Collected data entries
^^^^^^^^
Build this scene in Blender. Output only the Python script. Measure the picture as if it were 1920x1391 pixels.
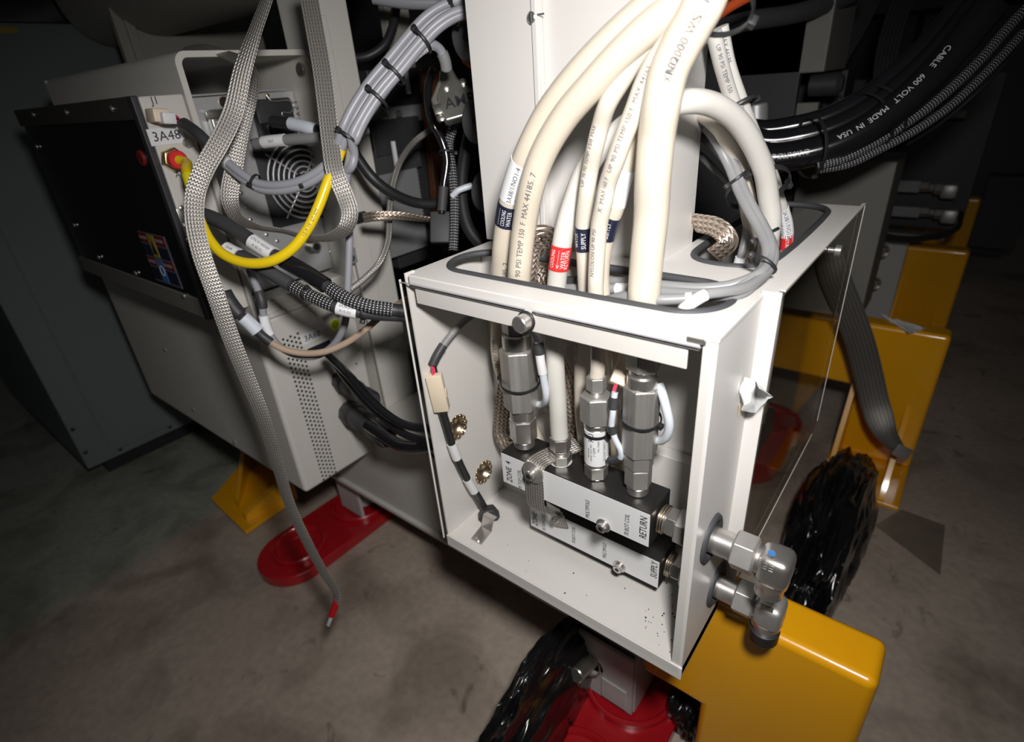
import bpy, bmesh, math, random
from mathutils import Vector as V, Matrix, noise
random.seed(7)
SC = bpy.context.scene
COL = SC.collection
for o in list(bpy.data.objects): bpy.data.objects.remove(o)
rad = math.radians

# ---------------- camera, world, light, exposure ----------------
CAM = V((0.12368, -0.39473, 0.18529))
RX = V((0.78365854, 0.61718158, -0.07047113))
RY = V((0.23884878, -0.40409605, -0.88298224))
RZ = V((-0.57343748, 0.67512464, -0.46408639))
F = 1032.73
cd = bpy.data.cameras.new('camera'); co = bpy.data.objects.new('camera', cd); COL.objects.link(co)
co.matrix_world = Matrix.Translation(CAM) @ Matrix((RX, -RY, -RZ)).transposed().to_4x4()
cd.sensor_width = 36; cd.lens = F * 36 / 1920; cd.clip_start = 0.01; cd.clip_end = 60
cd.dof.use_dof = True; cd.dof.focus_distance = 0.62; cd.dof.aperture_fstop = 4.5
SC.camera = co
w = bpy.data.worlds.new('world'); SC.world = w; w.use_nodes = True
w.node_tree.nodes['Background'].inputs[0].default_value = (0.9, 0.95, 1, 1)
w.node_tree.nodes['Background'].inputs[1].default_value = 0.012
SC.view_settings.view_transform = 'Standard'; SC.view_settings.look = 'None'
SC.view_settings.gamma = 1; SC.view_settings.use_curve_mapping = False
SC.view_settings.exposure = 0.0
def spot(name, loc, target, power, size, blend, radius, col=(1, .97, .93)):
    l = bpy.data.lights.new(name, 'SPOT'); l.energy = power; l.spot_size = rad(size); l.spot_blend = blend
    l.shadow_soft_size = radius; l.color = col
    o = bpy.data.objects.new(name, l); COL.objects.link(o); o.location = loc
    o.rotation_euler = (V(target) - V(loc)).to_track_quat('-Z', 'Y').to_euler()
LIGHT = CAM + RX * 0.06 - RY * 0.14 - RZ * 0.07
spot('flash', LIGHT, (-0.24, 0.12, -0.13), 34.0, 116, 1.0, 0.04, (1, .965, .94))

# ---------------- pixel -> point ----------------
def P(px, py, **k):
    d = RX * (px - 960) + RY * (py - 695.5) + RZ * F
    (a, v), = k.items()
    if a == 'd': return CAM + d * (v / F)
    i = 'xyz'.index(a)
    return CAM + d * ((v - CAM[i]) / d[i])
def depth(p): return (V(p) - CAM).dot(RZ)

# ---------------- materials ----------------
M = {}
def nt(m): return m.node_tree.nodes, m.node_tree.links
def mat(name, col, rough=.5, metal=0., var=.06, scale=30., bump=0., bscale=None, coat=0., sss=0., spec=.5, stretch=None, emit=None):
    m = bpy.data.materials.new(name); m.use_nodes = True; N, L = nt(m)
    b = N['Principled BSDF']
    b.inputs['Roughness'].default_value = rough; b.inputs['Metallic'].default_value = metal
    b.inputs['Coat Weight'].default_value = coat; b.inputs['Specular IOR Level'].default_value = spec
    b.inputs['Coat Roughness'].default_value = .08
    if sss:
        b.inputs['Subsurface Weight'].default_value = sss; b.inputs['Subsurface Radius'].default_value = (1, .7, .4)
        b.inputs['Subsurface Scale'].default_value = .01
    tc = N.new('ShaderNodeTexCoord'); mp = N.new('ShaderNodeMapping'); L.new(tc.outputs['Object'], mp.inputs[0])
    if stretch: mp.inputs['Scale'].default_value = stretch
    no = N.new('ShaderNodeTexNoise'); no.inputs['Scale'].default_value = scale; no.inputs['Detail'].default_value = 4
    L.new(mp.outputs[0], no.inputs['Vector'])
    mx = N.new('ShaderNodeMix'); mx.data_type = 'RGBA'
    mx.inputs[6].default_value = tuple(max(0, c * (1 - var * 2)) for c in col) + (1,)
    mx.inputs[7].default_value = tuple(min(1, c * (1 + var)) for c in col) + (1,)
    L.new(no.outputs[0], mx.inputs[0]); L.new(mx.outputs[2], b.inputs['Base Color'])
    if bump:
        n2 = N.new('ShaderNodeTexNoise'); n2.inputs['Scale'].default_value = bscale or scale * 6
        L.new(mp.outputs[0], n2.inputs['Vector'])
        bp = N.new('ShaderNodeBump'); bp.inputs['Strength'].default_value = bump; bp.inputs['Distance'].default_value = .002
        L.new(n2.outputs[0], bp.inputs['Height']); L.new(bp.outputs[0], b.inputs['Normal'])
    M[name] = m; return m
mat('white', (.70, .685, .66), .42, var=.02, scale=12, bump=.05, bscale=900)
mat('white_b', (.66, .645, .60), .5, var=.03, scale=12, bump=.05, bscale=900)
mat('beam_grey', (.50, .49, .47), .5, var=.04, scale=8)
mat('cab', (.16, .185, .19), .55, var=.05, scale=5)
mat('cab_b', (.30, .31, .29), .55, var=.05, scale=5)
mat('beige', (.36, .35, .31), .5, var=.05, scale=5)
mat('steel', (.68, .66, .63), .3, .9, var=.06, scale=60)
mat('brushed', (.60, .585, .56), .5, .8, var=.25, scale=160, bump=.25, bscale=400, stretch=(1, 1, .06))
mat('dull_steel', (.58, .57, .55), .48, .8, var=.08, scale=90)
mat('alu', (.66, .67, .68), .45, .55, var=.05, scale=50)
mat('anod', (.018, .017, .017), .42, var=.3, scale=300, bump=.1, bscale=700)
mat('rubber', (.055, .057, .062), .6, var=.1)
mat('black', (.022, .022, .024), .45, var=.15)
mat('plastic_dark', (.036, .037, .041), .5, var=.1, bump=.1, bscale=500)
mat('gloss_black', (.012, .012, .014), .16, var=.1, coat=.3)
mat('hose', (.62, .56, .46), .3, var=.03, scale=20, sss=.25, coat=.15)
mat('hose_b', (.62, .575, .50), .3, var=.03, scale=20, sss=.25, coat=.15)
mat('milk', (.60, .59, .555), .32, var=.02, scale=20, sss=.3, coat=.15)
mat('grey_cable', (.31, .315, .35), .38, var=.03)
mat('grey_c2', (.25, .255, .26), .38, var=.03)
mat('frame_dark', (.06, .058, .05), .45)
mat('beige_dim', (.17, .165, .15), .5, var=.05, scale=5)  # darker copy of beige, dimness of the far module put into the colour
mat('film', (.20, .165, .13), .35, var=.15, scale=25)
mat('grey_mid', (.24, .245, .25), .5, var=.04)
mat('sheath', (.045, .046, .05), .5, var=.1)
mat('lab', (.80, .81, .83), .45, var=.02)
mat('lab_blue', (.66, .71, .78), .35, var=.02)
mat('ink', (.015, .015, .02), .5)
mat('ink_grey', (.10, .10, .12), .5)
mat('ink_w', (.75, .75, .76), .5)
mat('navy', (.012, .016, .04), .4)
mat('red', (.72, .03, .03), .4)
mat('red_dim', (.16, .012, .012), .5)  # darker copy of red, dimness behind the glass put into the colour
mat('ochre', (.35, .27, .02), .5)
mat('pink', (.75, .06, .13), .4)
mat('red_paint', (.40, .008, .014), .28, var=.08, scale=12, coat=.4)
mat('yellow_paint', (.82, .38, .004), .3, var=.05, scale=7, coat=.4, bump=.04, bscale=120)
mat('yellow_tube', (.86, .62, .01), .28, var=.02, coat=.2)
mat('yellow_lab', (.85, .75, .02), .4)
mat('green', (.25, .42, .02), .4)
mat('blue_dot', (.08, .3, .75), .5)
mat('sign_blue', (.05, .16, .4), .5)
mat('copper', (.62, .50, .36), .25, 1., var=.1)
mat('brass', (.72, .52, .25), .28, 1., var=.1)
mat('cream', (.80, .68, .53), .45, var=.03)
mat('tan_cable', (.48, .36, .27), .4, var=.05)
mat('brown', (.13, .05, .022), .55, var=.15)
mat('bag', (.008, .008, .009), .2, var=.2, coat=.3, bump=.25, bscale=35)
mat('orange', (.6, .09, .02), .45)
mat('paper', (.80, .82, .82), .7, var=.04)
mat('green_metal', (.42, .42, .36), .35, .8, var=.1)
mat('zinc', (.5, .5, .45), .3, .9, var=.2, scale=40)

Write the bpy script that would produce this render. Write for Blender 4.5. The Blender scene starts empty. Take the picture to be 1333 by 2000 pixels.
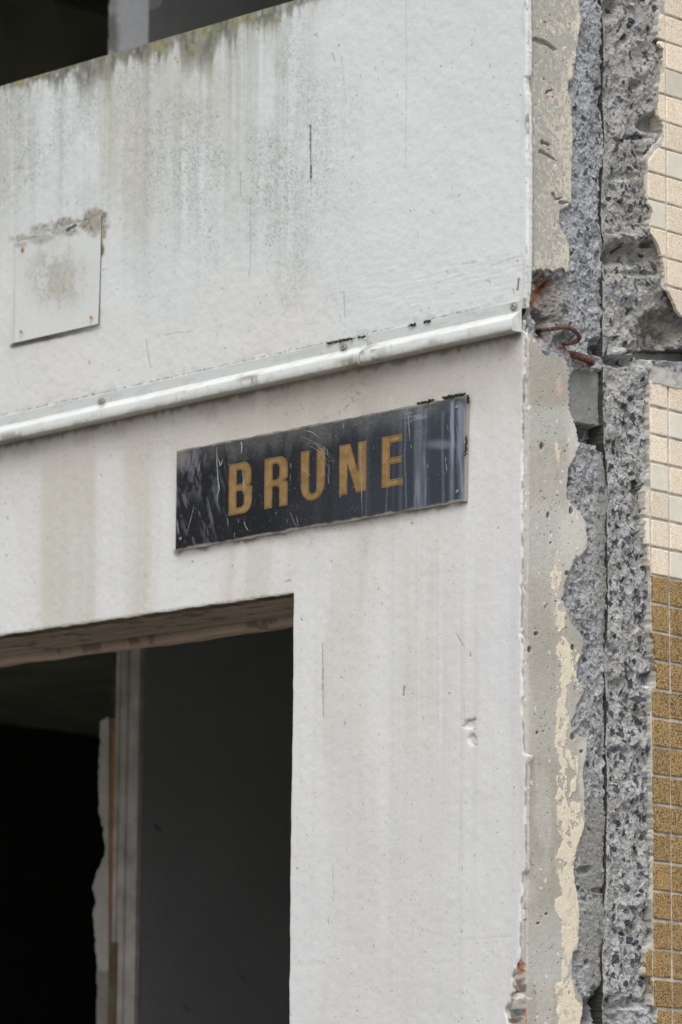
import bpy, math, numpy as np
from mathutils import Matrix, Vector
from mathutils.geometry import tessellate_polygon

# ------------------------------------------------------------------ camera
FPX = 8256.28                                  # focal length in photo pixels (photo is 1333 x 2000)
YAW, PITCH, ROLL = math.radians(45.1178), math.radians(10.7823), math.radians(0.42440)
CAM = np.array([4.74686, -5.16661, 1.6])
_cy, _sy = math.cos(YAW), math.sin(YAW)
W_ = np.array([-_sy * math.cos(PITCH), _cy * math.cos(PITCH), math.sin(PITCH)])
_r = np.array([_cy, _sy, 0.0]); _u = np.cross(_r, W_)
R_ = _r * math.cos(ROLL) + _u * math.sin(ROLL)
U_ = -_r * math.sin(ROLL) + _u * math.cos(ROLL)

scene = bpy.context.scene
cd = bpy.data.cameras.new('camera'); cam = bpy.data.objects.new('camera', cd)
scene.collection.objects.link(cam); scene.camera = cam
m = Matrix(((R_[0], U_[0], -W_[0], CAM[0]), (R_[1], U_[1], -W_[1], CAM[1]), (R_[2], U_[2], -W_[2], CAM[2]), (0, 0, 0, 1)))
cam.matrix_world = m
cd.sensor_fit = 'VERTICAL'; cd.sensor_height = 36.0; cd.lens = FPX * 36.0 / 2000.0
cd.clip_start = 0.1; cd.clip_end = 500.0
cd.dof.use_dof = True; cd.dof.focus_distance = 7.2; cd.dof.aperture_fstop = 5.6

# ------------------------------------------------------------------ light
SUN_EL = math.radians(56)
world = bpy.data.worlds.new('World'); scene.world = world; world.use_nodes = True
wn, wl = world.node_tree.nodes, world.node_tree.links
wn.clear()
sky = wn.new('ShaderNodeTexSky'); sky.sky_type = 'NISHITA'; sky.sun_disc = False
sky.sun_elevation = SUN_EL
sdir = Vector((math.cos(SUN_EL) * 0.74, -math.cos(SUN_EL) * 0.6726, math.sin(SUN_EL)))
sky.sun_rotation = math.atan2(sdir.x, sdir.y)
sky.dust_density = 6.0; sky.air_density = 1.0; sky.ozone_density = 1.0
hs = wn.new('ShaderNodeHueSaturation'); hs.inputs['Saturation'].default_value = 0.22
bg = wn.new('ShaderNodeBackground'); bg.inputs[1].default_value = 0.15
wo = wn.new('ShaderNodeOutputWorld')
wl.new(sky.outputs[0], hs.inputs['Color']); wl.new(hs.outputs[0], bg.inputs[0]); wl.new(bg.outputs[0], wo.inputs[0])
sd = bpy.data.lights.new('sun', 'SUN'); sd.energy = 0.9; sd.angle = math.radians(35); sd.color = (1.0, 0.985, 0.965)
so = bpy.data.objects.new('sun', sd); scene.collection.objects.link(so)
so.rotation_euler = sdir.to_track_quat('Z', 'Y').to_euler()
vs = scene.view_settings
vs.view_transform = 'Standard'; vs.look = 'None'; vs.gamma = 1.0; vs.use_curve_mapping = False
vs.exposure = 0.0

# ------------------------------------------------------------------ maths helpers
def plane(X, Y, axis, val):
    """points where the photo's rays meet a real wall plane (axis 0: x=val, 1: y=val)"""
    X, Y, val = np.broadcast_arrays(np.asarray(X, float), np.asarray(Y, float), np.asarray(val, float))
    d = W_ * FPX + R_ * (X[..., None] - 666.5) - U_ * (Y[..., None] - 1000.0)
    t = (val - CAM[axis]) / d[..., axis]
    return CAM + d * t[..., None]

def proj(P):
    d = np.asarray(P, float) - CAM
    z = d @ W_
    return 666.5 + FPX * (d @ R_) / z, 1000.0 - FPX * (d @ U_) / z

def _hash(ix, iy, seed):
    h = (ix.astype(np.int64) * 374761393 + iy.astype(np.int64) * 668265263 + seed * 1442695041) & 0xffffffff
    h = ((h ^ (h >> 13)) * 1274126177) & 0xffffffff
    h = ((h ^ (h >> 16)) * 2246822519) & 0xffffffff
    return ((h ^ (h >> 13)) & 0xffffff) / float(0xffffff)

def vn(x, y, seed=0):
    ix, iy = np.floor(x), np.floor(y)
    fx, fy = x - ix, y - iy
    fx = fx * fx * fx * (fx * (fx * 6 - 15) + 10); fy = fy * fy * fy * (fy * (fy * 6 - 15) + 10)
    a = _hash(ix, iy, seed); b = _hash(ix + 1, iy, seed); c = _hash(ix, iy + 1, seed); d = _hash(ix + 1, iy + 1, seed)
    return (a * (1 - fx) + b * fx) * (1 - fy) + (c * (1 - fx) + d * fx) * fy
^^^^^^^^
**INSTRUCTIONS FOR THE TASK:** From the records above, copy exactly the lines starting at the one with "Write the bpy" and ending at the one with "from mathutils.geometry import", and no others. Pictures stay out.

**RESPONSE BELOW:**
Write the bpy script that would produce this render. Write for Blender 4.5. The Blender scene starts empty. Take the picture to be 1333 by 2000 pixels.
import bpy, math, numpy as np
from mathutils import Matrix, Vector
from mathutils.geometry import tessellate_polygon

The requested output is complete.